I did survive and gamely crossed the finish in a personal worst of 2:24.40. Although I sucked, the North won overall so I received a coffee mug for being on the winning team. I promptly handed it over to Emily who crushed me at just over 2 hours.

Just happy to finish on my feet - barely

Just happy to finish on my feet – barely

Post Race: One thing I really liked was the almost instantaneous posting of results.  Within moments of crossing the finish, I had my results via email.  That is pretty handy.  Well done.  By that evening I was able to see pictures of myself crossing the finish line.

I only hung around long enough to get all of the food/water I could carry. I was exhausted and in no mood for my hike to the car. They did have plenty of bagels, water, pretzels and bananas at the finish line, even for someone slow like me. Traffic was a pain for those trying to leave the event (maybe someone directing traffic could alleviate the congestion?). I decided to just stay in the parking lot, take a breath and stretch for about 20 minutes before braving the traffic.
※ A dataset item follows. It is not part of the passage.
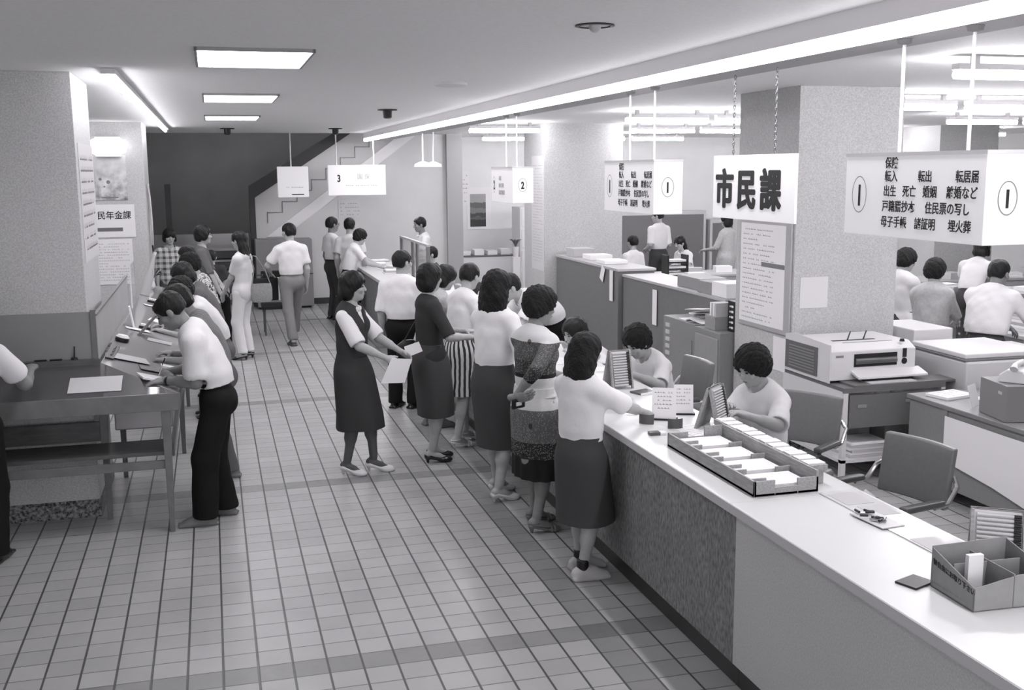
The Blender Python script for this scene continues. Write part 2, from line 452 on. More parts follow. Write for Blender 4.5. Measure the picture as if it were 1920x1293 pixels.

Goodies: The goodie bag had a pen, some discounts for Gettysburg, a map of the local area, the very nice, long sleeve performance shirt, the medal and a coffee mug for the winners.

Nice medal!

Nice medal!

They had really nice medals, and nice shirts (if they had your size).  I liked the instant results and the “race within the race”.  I don’t love some of the logistics (distance from parking to the start line) but if I can run 13.1 miles I should be able to cover another 10 minute walk.  I would probably run it again if I can get my act together and get some miles under my belt.